Scripts that build scenes -
╔══
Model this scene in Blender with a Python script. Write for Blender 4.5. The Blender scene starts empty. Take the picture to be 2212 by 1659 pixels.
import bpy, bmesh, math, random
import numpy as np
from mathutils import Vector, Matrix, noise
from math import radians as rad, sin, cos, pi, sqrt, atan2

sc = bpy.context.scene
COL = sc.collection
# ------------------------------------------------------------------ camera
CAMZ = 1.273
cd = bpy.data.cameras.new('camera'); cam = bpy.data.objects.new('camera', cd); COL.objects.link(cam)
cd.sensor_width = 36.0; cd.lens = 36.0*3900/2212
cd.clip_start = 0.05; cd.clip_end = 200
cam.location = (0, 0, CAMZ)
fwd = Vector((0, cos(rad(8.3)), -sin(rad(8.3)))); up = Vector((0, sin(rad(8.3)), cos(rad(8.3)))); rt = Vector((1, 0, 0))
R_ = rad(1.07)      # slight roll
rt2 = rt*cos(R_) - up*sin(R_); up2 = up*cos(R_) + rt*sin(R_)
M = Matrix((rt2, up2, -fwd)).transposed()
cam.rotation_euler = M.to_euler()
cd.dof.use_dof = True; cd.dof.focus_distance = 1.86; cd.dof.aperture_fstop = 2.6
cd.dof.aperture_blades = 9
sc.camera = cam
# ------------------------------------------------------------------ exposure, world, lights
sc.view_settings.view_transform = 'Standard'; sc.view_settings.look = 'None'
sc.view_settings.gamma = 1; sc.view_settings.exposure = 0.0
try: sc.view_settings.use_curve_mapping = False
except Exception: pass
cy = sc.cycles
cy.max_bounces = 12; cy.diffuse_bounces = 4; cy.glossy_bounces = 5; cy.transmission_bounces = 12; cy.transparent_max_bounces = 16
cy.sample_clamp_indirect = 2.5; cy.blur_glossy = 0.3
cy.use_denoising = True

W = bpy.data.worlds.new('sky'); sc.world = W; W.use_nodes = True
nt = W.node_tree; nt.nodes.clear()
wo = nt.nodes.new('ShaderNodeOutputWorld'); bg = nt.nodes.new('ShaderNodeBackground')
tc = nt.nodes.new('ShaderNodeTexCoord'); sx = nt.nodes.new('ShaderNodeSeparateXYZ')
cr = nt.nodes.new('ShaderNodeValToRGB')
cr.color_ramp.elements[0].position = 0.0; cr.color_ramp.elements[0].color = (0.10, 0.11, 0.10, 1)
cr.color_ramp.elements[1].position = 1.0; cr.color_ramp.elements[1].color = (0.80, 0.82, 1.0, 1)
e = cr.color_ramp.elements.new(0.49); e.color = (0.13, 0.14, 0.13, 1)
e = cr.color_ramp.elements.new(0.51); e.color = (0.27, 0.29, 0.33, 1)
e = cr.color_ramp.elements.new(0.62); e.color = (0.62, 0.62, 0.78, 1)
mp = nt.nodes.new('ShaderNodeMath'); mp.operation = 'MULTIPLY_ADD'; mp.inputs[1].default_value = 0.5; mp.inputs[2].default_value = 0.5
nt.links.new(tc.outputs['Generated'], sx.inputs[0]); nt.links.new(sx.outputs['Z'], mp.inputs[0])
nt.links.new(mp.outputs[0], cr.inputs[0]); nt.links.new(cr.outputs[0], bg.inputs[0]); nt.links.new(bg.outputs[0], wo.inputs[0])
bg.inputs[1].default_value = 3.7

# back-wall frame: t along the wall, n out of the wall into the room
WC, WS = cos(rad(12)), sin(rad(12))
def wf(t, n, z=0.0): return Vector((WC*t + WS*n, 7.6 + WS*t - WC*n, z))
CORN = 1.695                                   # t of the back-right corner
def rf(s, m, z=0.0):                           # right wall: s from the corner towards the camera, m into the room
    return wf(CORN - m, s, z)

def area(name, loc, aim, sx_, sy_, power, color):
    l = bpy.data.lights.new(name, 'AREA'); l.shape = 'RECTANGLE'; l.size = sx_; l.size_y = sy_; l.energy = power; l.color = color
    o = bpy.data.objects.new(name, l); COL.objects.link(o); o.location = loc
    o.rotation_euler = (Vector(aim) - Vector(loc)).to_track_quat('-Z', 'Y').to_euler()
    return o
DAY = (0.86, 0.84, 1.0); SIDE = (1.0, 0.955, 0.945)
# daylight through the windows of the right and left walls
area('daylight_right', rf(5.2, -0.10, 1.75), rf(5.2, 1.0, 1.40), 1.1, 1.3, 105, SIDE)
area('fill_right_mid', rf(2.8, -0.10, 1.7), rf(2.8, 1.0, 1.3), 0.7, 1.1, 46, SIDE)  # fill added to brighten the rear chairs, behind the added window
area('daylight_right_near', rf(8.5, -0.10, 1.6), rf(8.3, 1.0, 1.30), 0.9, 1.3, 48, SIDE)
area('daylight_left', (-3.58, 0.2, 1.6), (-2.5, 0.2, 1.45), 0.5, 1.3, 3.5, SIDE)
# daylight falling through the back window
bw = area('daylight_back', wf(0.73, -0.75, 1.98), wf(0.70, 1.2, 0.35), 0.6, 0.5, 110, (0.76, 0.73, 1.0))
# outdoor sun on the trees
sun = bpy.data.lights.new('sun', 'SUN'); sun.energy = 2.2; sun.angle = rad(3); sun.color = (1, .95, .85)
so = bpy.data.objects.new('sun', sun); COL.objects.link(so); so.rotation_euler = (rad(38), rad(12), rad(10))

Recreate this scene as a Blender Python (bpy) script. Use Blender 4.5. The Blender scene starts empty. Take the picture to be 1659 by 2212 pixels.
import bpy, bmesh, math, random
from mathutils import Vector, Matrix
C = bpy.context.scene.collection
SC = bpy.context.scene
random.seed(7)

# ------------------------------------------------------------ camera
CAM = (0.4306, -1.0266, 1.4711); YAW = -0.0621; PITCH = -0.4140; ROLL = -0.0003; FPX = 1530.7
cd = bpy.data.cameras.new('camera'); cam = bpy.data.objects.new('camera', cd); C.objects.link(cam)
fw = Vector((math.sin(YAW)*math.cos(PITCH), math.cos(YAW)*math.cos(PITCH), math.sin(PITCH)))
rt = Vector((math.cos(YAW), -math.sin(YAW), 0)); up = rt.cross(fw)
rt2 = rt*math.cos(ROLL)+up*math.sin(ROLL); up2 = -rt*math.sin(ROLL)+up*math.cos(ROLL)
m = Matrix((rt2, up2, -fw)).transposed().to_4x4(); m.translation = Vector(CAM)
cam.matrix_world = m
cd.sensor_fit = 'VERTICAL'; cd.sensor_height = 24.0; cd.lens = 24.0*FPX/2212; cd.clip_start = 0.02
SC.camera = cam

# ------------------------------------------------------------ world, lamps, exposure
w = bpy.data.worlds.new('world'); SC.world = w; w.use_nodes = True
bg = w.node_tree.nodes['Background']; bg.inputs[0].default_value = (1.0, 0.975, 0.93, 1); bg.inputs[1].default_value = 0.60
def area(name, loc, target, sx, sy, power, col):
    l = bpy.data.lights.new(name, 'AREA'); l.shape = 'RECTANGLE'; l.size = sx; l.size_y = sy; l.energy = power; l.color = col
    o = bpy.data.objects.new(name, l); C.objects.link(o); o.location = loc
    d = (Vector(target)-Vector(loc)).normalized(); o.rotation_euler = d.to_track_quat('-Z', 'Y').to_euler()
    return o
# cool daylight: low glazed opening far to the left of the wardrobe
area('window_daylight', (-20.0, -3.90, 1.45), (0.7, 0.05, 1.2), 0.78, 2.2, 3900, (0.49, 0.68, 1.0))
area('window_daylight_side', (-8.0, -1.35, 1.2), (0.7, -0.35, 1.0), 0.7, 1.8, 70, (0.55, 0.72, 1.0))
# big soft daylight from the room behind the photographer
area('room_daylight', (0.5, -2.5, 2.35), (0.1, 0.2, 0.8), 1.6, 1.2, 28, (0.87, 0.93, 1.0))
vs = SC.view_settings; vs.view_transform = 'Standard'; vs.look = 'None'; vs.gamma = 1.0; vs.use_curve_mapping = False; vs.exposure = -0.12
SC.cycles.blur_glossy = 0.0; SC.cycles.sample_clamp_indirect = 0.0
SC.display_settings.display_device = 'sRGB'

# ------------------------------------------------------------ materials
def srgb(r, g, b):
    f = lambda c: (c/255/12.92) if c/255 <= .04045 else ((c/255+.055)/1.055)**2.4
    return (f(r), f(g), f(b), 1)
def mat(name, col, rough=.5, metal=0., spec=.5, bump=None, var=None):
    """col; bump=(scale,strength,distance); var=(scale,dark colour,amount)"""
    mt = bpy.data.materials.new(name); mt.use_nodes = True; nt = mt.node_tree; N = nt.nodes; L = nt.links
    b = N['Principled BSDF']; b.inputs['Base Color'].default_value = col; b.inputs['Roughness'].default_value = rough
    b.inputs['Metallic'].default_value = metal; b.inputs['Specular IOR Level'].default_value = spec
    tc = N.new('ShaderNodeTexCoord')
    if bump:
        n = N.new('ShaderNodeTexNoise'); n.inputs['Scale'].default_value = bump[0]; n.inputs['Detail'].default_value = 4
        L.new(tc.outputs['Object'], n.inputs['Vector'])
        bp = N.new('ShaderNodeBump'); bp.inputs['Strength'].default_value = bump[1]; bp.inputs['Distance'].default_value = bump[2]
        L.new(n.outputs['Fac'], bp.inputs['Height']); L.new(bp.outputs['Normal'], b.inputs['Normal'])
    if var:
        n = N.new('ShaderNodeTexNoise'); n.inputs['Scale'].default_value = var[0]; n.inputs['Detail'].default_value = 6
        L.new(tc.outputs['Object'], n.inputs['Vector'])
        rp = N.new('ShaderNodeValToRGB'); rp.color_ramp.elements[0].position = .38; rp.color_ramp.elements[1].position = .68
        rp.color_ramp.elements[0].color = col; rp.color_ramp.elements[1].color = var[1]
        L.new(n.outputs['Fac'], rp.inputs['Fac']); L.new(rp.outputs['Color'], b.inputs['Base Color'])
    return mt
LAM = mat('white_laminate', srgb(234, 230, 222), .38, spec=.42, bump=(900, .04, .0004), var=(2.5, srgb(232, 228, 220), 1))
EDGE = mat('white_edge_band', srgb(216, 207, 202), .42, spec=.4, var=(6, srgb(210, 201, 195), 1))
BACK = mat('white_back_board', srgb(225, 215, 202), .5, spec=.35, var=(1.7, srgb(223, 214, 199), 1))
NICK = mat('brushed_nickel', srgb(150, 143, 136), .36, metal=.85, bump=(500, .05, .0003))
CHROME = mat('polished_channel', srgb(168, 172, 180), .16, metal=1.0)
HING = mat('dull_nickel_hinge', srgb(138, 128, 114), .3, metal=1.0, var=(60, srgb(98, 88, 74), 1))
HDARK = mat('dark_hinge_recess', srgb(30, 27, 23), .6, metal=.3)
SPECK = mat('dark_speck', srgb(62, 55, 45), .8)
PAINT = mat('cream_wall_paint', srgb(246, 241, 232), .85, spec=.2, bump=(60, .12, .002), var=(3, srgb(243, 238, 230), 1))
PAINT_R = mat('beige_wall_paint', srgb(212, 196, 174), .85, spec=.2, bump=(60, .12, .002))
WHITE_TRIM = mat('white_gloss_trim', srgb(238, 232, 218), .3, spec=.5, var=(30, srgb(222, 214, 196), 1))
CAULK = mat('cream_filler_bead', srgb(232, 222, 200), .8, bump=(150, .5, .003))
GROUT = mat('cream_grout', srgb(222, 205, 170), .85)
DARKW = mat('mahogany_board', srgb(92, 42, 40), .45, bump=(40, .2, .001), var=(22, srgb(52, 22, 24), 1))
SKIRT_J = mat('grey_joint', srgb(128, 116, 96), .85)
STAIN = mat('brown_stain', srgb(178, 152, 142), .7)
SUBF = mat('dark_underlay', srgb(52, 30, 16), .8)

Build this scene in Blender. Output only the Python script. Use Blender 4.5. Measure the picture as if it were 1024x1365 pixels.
╚══
Required task -
Everything from the first line of the records above to the line containing "from math import", inclusive, should be repeated exactly; leave out the rest.

Result of this exercise -
Model this scene in Blender with a Python script. Write for Blender 4.5. The Blender scene starts empty. Take the picture to be 2212 by 1659 pixels.
import bpy, bmesh, math, random
import numpy as np
from mathutils import Vector, Matrix, noise
from math import radians as rad, sin, cos, pi, sqrt, atan2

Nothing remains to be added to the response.